Mit Buschhaus erwarb der EPH-Konzern damals das erste große Braunkohle-Kraftwerk in Deutschland, das er nicht nur belieferte, sondern auch komplett selber besaß. Anstatt es nach Erschöpfung des Tagebaues Schöningen stillzulegen, wollte er es zunächst bis 2030 betreiben. Er vollbrachte sogar das Kunststück, den eigentlich als unwirtschaftlich geltenden Transport der Rohbraunkohle über längere Strecken zu bewerkstelligen und belieferte – parallel zur weiteren Ausbeutung des Tagebaues Schöningen – Buschhaus über eine Entfernung von 200 Kilometer mit Brennstoff aus dem Mibrag-Tagebau Profen. Er hatte darin bereits Erfahrung, denn seine tschechischen Braunkohle-Kraftwerke versorgte er über ähnliche und teilweise noch größere Distanzen.

Tatsächliche Abschaltung erfolgte schon am 24. September

Der EPH-Konzern und seine deutsche Tochter Mibrag profitierten dabei von der Wirkungslosigkeit des Handels mit Emissionszertifikaten (150706). Sonderlich lukrativ kann Buschhaus mit dieser Art der Brennstoffversorgung dennoch nicht gewesen sein, und mit dem Erwerb der 13 Braunkohle-Blöcke von Vattenfall – die er quasi geschenkt bekam – verfügte der Konzern ohnehin über mehr als genug eigene Kapazitäten. Da traf es sich gut, daß die Bundesregierung die Abwrackprämie für Braunkohle-Kraftwerke beschloß, die sie als Kosten für eine angeblich notwendige"Sicherheitsbereitschaft" deklarierte. Die "Dreckschleuder der Nation", wie Buschhaus in den achtziger Jahren von der Umweltschutzbewegung bezeichnet wurde (130907), konnte so als erster Stillegungs-Kandidat auf die Liste gesetzt werden. Das Kraftwerk ging übrigens nicht zum offiziellen Stillegungstermin am 1. Oktober, sondern schon am 24. September vom Netz.
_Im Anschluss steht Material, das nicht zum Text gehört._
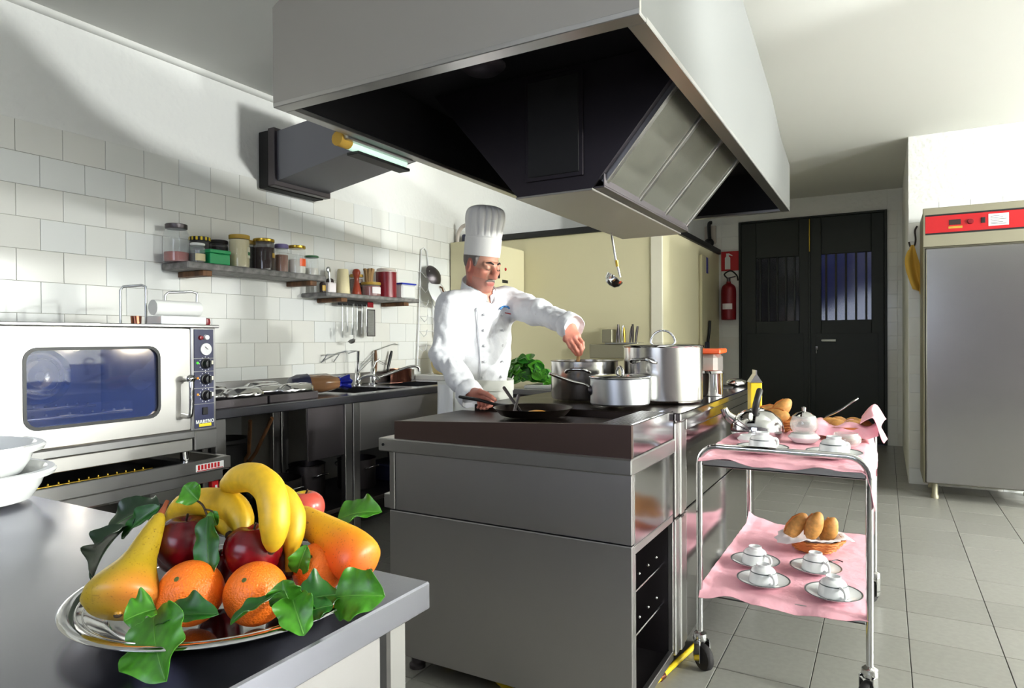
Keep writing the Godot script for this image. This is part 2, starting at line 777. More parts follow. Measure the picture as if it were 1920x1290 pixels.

Zur Begründung hieß es, daß der angrenzende Tagebau Schöningen restlos ausgekohlt sei.

Als nächstes Braunkohle-Kraftwerk wird Frimmersdorf stillgelegt

Bis 2019 wird EPH außerdem auf dieselbe Weise die Blöcke F und E des ehemaligen Vattenfall-Kraftwerks Jänschwalde stillegen dürfen. Die übrigen fünf Braunkohle-Blöcke des Abwrack-Programms gehören RWE. Als nächste werden zum 1. Oktober 2017 die beiden letzten noch in Betrieb befindlichen Blöcke des RWE-Kraftwerks Frimmersdorf abgeschaltet (160503). Es sind die beiden neuesten von ursprünglich 16 Blöcken. Sie sind aber auch schon ein halbes Jahrhundert alt und nicht so rentabel wie die BoA-Blöcke der benachbarten Braunkohle-Kraftwerke Neurath und Niederaußem (120807).